Once you’re happy it fits, have a few practices at getting it into place quickly before you do it with glue.
Step 5
Dry fit the elevator servo mount. You want to make sure it is placed such that it doesn’t conflict with the aileron controls. Before gluing the elevator servo in place fit the piano wire control rods and attach them to the elevator. Glue in the servo mount. With the control rods attached use hot glue to affix the servo in the mount.

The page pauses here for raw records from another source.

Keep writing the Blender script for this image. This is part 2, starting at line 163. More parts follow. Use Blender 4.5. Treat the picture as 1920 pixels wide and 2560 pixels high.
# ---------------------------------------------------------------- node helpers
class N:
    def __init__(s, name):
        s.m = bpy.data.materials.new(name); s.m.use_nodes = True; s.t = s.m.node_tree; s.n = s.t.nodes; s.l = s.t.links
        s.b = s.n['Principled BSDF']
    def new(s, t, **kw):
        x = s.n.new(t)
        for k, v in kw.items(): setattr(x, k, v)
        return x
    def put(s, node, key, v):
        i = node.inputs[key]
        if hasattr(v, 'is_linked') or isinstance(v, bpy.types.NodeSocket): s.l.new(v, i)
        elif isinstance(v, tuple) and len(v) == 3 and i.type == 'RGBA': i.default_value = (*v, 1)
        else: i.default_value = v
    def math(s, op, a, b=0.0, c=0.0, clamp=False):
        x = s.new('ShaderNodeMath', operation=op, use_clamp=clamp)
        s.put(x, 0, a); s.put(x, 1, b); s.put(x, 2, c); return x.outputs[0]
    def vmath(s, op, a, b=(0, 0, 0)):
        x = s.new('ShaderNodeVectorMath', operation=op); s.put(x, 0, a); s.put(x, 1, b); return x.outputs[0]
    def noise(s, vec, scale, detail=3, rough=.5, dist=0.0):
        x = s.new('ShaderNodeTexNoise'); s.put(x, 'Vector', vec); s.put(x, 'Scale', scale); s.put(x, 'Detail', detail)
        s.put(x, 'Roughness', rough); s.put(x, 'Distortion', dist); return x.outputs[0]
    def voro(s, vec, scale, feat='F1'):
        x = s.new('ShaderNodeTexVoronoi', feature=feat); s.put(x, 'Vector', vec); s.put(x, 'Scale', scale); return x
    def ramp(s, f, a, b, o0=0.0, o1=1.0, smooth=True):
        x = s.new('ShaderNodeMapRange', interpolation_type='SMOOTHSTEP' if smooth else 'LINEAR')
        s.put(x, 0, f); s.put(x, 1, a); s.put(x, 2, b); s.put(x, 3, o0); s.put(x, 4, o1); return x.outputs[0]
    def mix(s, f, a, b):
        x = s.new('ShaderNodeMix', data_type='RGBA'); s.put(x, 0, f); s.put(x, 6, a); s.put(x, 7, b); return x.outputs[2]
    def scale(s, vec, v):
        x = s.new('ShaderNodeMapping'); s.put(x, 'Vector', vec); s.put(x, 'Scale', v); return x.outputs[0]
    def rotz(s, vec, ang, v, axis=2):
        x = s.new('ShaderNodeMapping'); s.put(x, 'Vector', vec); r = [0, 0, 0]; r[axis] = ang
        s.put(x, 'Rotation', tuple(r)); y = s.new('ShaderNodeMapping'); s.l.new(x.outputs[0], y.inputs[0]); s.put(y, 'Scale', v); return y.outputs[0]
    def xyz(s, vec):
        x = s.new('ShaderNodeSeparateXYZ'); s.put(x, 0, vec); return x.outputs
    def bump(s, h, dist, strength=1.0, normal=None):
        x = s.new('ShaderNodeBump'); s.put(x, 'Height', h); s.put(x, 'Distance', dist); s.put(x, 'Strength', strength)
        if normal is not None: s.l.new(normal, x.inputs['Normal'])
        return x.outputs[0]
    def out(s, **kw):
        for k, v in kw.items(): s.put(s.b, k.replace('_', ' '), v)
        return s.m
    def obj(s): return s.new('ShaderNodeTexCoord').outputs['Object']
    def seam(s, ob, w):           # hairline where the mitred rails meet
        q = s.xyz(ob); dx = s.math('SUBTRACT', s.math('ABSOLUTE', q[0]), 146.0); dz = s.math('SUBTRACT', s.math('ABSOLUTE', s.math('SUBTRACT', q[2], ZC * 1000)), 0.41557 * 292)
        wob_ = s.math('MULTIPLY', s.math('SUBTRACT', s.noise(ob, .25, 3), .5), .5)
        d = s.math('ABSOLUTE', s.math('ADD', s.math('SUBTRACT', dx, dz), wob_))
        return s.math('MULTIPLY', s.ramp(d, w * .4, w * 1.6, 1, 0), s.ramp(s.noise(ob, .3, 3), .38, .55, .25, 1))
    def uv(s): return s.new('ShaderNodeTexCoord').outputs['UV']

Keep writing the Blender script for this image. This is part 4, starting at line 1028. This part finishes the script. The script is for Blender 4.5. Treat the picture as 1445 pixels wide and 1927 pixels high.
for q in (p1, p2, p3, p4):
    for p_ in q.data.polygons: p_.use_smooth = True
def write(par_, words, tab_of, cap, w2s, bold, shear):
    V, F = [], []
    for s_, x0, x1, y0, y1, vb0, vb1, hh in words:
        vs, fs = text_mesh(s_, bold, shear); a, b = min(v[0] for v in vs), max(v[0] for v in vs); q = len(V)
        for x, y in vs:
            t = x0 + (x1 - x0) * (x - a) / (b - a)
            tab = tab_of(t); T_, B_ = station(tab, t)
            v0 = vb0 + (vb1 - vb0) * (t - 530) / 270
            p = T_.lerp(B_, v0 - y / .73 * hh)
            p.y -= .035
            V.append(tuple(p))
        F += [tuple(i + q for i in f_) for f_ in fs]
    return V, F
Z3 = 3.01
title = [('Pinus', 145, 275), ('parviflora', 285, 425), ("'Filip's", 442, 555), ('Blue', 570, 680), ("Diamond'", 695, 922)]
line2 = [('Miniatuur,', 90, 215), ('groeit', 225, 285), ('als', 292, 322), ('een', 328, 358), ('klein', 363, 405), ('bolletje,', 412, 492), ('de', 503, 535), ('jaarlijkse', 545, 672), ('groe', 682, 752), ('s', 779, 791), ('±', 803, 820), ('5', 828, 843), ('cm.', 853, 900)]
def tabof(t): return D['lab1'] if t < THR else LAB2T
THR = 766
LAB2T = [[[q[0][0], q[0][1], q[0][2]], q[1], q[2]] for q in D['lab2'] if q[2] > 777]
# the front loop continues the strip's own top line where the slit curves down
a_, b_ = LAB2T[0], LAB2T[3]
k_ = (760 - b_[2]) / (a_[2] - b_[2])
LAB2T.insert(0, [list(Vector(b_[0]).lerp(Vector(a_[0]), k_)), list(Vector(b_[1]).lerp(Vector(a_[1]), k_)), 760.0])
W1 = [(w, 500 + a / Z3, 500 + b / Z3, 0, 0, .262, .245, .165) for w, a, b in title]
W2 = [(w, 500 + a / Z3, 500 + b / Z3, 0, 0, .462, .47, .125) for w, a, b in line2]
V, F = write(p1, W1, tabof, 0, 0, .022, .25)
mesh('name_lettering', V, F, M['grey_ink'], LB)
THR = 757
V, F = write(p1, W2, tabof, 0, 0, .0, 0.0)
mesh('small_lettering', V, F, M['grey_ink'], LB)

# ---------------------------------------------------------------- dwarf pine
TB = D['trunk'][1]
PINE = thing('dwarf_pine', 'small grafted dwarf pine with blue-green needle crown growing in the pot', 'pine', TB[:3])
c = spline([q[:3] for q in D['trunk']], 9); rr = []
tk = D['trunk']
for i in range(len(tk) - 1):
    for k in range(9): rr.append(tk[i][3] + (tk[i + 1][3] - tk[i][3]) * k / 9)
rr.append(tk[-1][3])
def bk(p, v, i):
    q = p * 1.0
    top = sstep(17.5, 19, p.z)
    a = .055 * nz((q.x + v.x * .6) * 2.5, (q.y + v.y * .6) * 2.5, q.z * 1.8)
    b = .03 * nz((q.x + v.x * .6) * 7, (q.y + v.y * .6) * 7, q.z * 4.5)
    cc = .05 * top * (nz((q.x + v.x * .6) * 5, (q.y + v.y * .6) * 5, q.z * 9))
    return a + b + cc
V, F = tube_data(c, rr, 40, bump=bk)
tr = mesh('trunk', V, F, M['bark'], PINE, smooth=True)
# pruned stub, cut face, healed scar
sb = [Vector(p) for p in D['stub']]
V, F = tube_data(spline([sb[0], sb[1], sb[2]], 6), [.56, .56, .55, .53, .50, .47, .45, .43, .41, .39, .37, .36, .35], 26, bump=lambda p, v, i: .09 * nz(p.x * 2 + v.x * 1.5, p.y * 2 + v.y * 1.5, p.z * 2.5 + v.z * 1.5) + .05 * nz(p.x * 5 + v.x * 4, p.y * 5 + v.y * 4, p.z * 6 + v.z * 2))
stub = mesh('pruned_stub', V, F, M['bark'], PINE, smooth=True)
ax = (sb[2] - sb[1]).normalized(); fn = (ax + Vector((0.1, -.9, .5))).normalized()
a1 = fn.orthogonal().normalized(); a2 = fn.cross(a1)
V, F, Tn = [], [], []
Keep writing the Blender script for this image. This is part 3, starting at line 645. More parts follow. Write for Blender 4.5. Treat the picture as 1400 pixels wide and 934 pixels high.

If you want to use 2 servos to have a 'ruddervator' you can install a second servo in tandem. Sit it at a different angle so that the piano wire doesn't interfere with each other.
Step 6
In preparation for fixing the wing/fuselage bracket, use a drill to widen the holes in the side of the wing/fuselage bracket slightly. Fit the wing bracket in place and add your screws. There is no need to screw them in too tightly or you will break the skin.
Step 7
Fit your canopy onto the cockpit by placing the lip at the front under the skin and sliding forward. When in place carefully drill a small hole at the back where it will be fitted. Mark the position on the fuselage and drill a small hole there too. Now you can fix the canopy in place with a screw.
Step 8
The prop spinner needs a M5 hex nut. Place this into the gap with some glue, leave it to cure before attaching to the shaft. Once cured, screw on the spinner with the prop in place, for this reason you need to use a clockwise spinner propeller, as otherwise it is difficult to get it tight and it will work itself loose.
Step 9
You can wire up your electronics and fit the wing to the body using 4 screws.
Prepare for Flying
Common to most RC planes, the centre of gravity should be between 1-3cm from the leading edge.
This is an intermediate to advance flyer. The small scale of the plane means that at 600g it has a fairly high wing loading. This means it flies fast. Couple this with the relatively short wings and it makes it susceptible to torque roll at low speeds, especially when hand launching.